Understanding Wagering Requirements
The Short Version
A 30x wagering requirement on a $100 bonus = $3,000 in bets before you can withdraw. Most slots count 100% toward that total; table games usually count 10-20% or not at all.
What Are Wagering Requirements?
Wagering requirements (also called playthrough requirements) are conditions attached to casino bonuses that require you to wager the bonus a certain number of times before withdrawing winnings. They exist because casinos would otherwise lose money the moment a player claimed a bonus and immediately cashed out.
The requirement is usually expressed as a multiplier — 20x, 30x, 40x — applied to the bonus amount, the deposit+bonus combined, or (less commonly) winnings only.
Wagering Requirement Examples
Example: You deposit $100 and claim a 100% match bonus of $100. The casino offers 30x wagering on the bonus amount.
- Bonus amount: $100
- 30x wagering: $100 × 30 = $3,000 in total bets required
- If the casino applies 30x to deposit+bonus: $200 × 30 = $6,000 in bets
At a slot with 96% RTP, you'd expect to lose roughly 4% of each bet to the house. $3,000 × 4% = $120 expected loss to clear the $100 bonus. Whether it's "worth it" depends on variance and your luck.
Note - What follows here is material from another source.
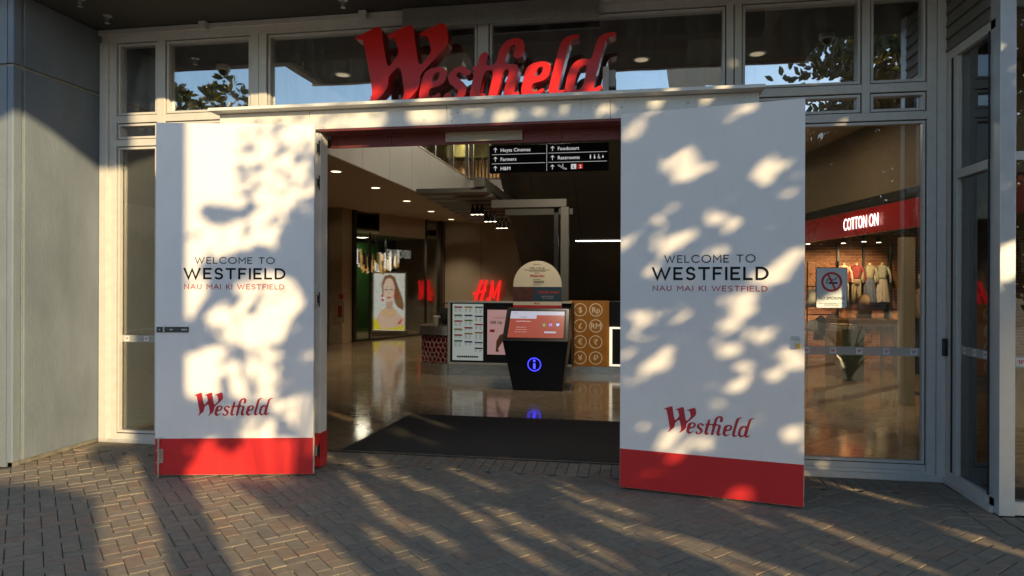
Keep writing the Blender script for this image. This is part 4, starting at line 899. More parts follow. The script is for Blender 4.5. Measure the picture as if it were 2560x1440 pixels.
MB().box(a0.x + .003, a0.x + .05, CXY - .03, CXY + .03, a0.z, a1.z).box(a0.x + .05, a0.x + 1.2, CXY - .03, CXY + .03, a0.z, a0.z + .03).box(a0.x + .05, a0.x + 1.2, CXY - .03, CXY + .03, a1.z - .03, a1.z).build('frame', LIT, lf)
MB().box(a0.x + .05, a0.x + 1.2, CXY, CXY + .5, a0.z + .031, a1.z - .031).build('infill', SBK, lf)

# ---- far shops through the doorway
BEI = mat('beige_shop_wall', (.46, .39, .29), .7, 0, .06, 2)
hm = thing('beige_shop_wall', 'beige shop wall behind the information desk carrying a red logo', 'wall', (-4.2, 15, 0))
MB().box(-5.75, -2.2, 15, 15.2, 0, 3.449).build('wall', BEI, hm)
for x in (-4.6, -3.4): MB().box(x, x + .012, 14.992, 14.999, 0, 3.4).build('joint', mat('wall_joint_dark', (.18, .15, .11), .8), hm)
MB().box(-5.9, -5.752, 14.5, 15.2, 0, 3.449).build('pilaster', mat('brown_pilaster', (.10, .08, .06), .6), hm)
hs0, hs1 = onY(1183, 750, 14.9), onY(1250, 704, 14.9)
hg = thing('red_shop_logo', 'bright red letters H and M on the beige shop wall', 'sign', (hs0.x, 14.9, hs0.z))
HF = (V((hs0.x, 14.93, hs0.z)), V((1, 0, 0)), V((0, -1, 0))); hw, hh_ = hs1.x - hs0.x, hs1.z - hs0.z
RL = mat('lit_red', (.6, .01, .01), .4, emit=(1, .02, .02), estr=.45)
def strok(poly, wd_, nm, d):
    mb = MB()
    for kk, q in enumerate(ribbon([(x * hw, z * hh_) for x, z in poly], wd_)): mb.prism([HF[0] + HF[1] * p.x + ZZ * p.y + HF[2] * (d + kk * .001) for p in q], HF[2] * .03)
    return mb.build(nm, RL, hg)
strok([(.08, 0), (.30, 1)], .09, 'letter', 0); strok([(.30, .0), (.48, 1)], .09, 'letter', .002); strok([(.02, .34), (.46, .52)], .07, 'letter', .004)
strok([(.52, .02), (.53, .08)], .06, 'ampersand', 0); strok([(.60, 0), (.72, 1)], .07, 'letter', 0); strok([(.725, .95), (.765, .12)], .055, 'letter', .003); strok([(.765, .12), (.965, .95)], .055, 'letter', .005); strok([(.91, 0), (1.0, 1)], .07, 'letter', .007)
# travertine column and jewellery shopfront
TRAV = mat('travertine', (.40, .31, .20), .45, 0, .18, 4, stretch=(2, 2, 14))
tc = thing('travertine_column', 'beige travertine column left of the jewellery shop', 'column', (-7.4, 10.8, 0))
MB().box(-8.6, -7.52, 10.45, 11.2, 0, 3.449).build('block', TRAV, tc, .006); MB().box(-7.515, -7.16, 10.40, 11.2, 0, 1.6).build('block', TRAV, tc, .006); MB().box(-7.515, -7.16, 10.40, 11.2, 1.605, 3.449).build('block', TRAV, tc, .006)
fh = onY(850, 780, 10.39)
fhc = thing('fire_hose_cabinet', 'beige fire hose cabinet with red mark on the column', 'cabinet', (fh.x, 10.39, fh.z))
MB().box(fh.x - .12, fh.x + .12, 10.37, 10.399, fh.z - .27, fh.z + .27).build('door', mat('cabinet_beige', (.36, .28, .19), .5), fhc, .004)
MB().box(fh.x - .05, fh.x + .06, 10.366, 10.3695, fh.z - .13, fh.z + .16).build('red_mark', mat('faded_red', (.30, .03, .03), .5, 0, .6, 30), fhc); MB().box(fh.x + .0, fh.x + .09, 10.35, 10.399, fh.z + .33, fh.z + .44).build('call_point', REDF, fhc)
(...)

Game Contributions: Why Blackjack Players Get Burned
Casinos structure game contributions to limit profit from skilled play. A typical structure:
- Slots — 100% contribution
- Scratch cards / keno — 100%
- Roulette — 10-20% (or excluded)
- Blackjack / baccarat — 10% or excluded
- Video poker — 10-20%
- Live dealer games — usually 0%
If you play blackjack at 10% contribution toward a 30x bonus, you'd need to wager $30,000 at blackjack to clear a $100 bonus — effectively impossible at most stakes.
How to Evaluate Whether a Bonus Is Worth Claiming
Simple formula: Bonus value = Bonus amount ÷ (Wagering requirement × House edge)
A $100 bonus with 30x wagering at a 4% house edge (typical slot): Expected loss = $100 × 30 × 0.04 = $120. You're expected to lose $120 to claim a $100 bonus. The expected value is negative.
However, at low house edges (e.g., 1% on blackjack with full game contribution): $100 × 30 × 0.01 = $30 expected loss for a $100 bonus. That's positive expected value — but casinos know this, which is why they exclude or limit table game contributions.
No-Wagering Bonuses and Sweepstakes
Some casinos now offer no-wagering bonuses — the full amount is cashable immediately. These are typically smaller (a $10-$20 free chip vs. a $500 match bonus with 40x wagering). Calculate the real value before deciding which is better for your play style.
Sweepstakes casinos work differently. Sweeps Coins have no wagering requirements — once you accumulate them, you can redeem anytime after meeting the minimum threshold (usually 50-100 SC). This is one of the main advantages of the sweepstakes model for casual players.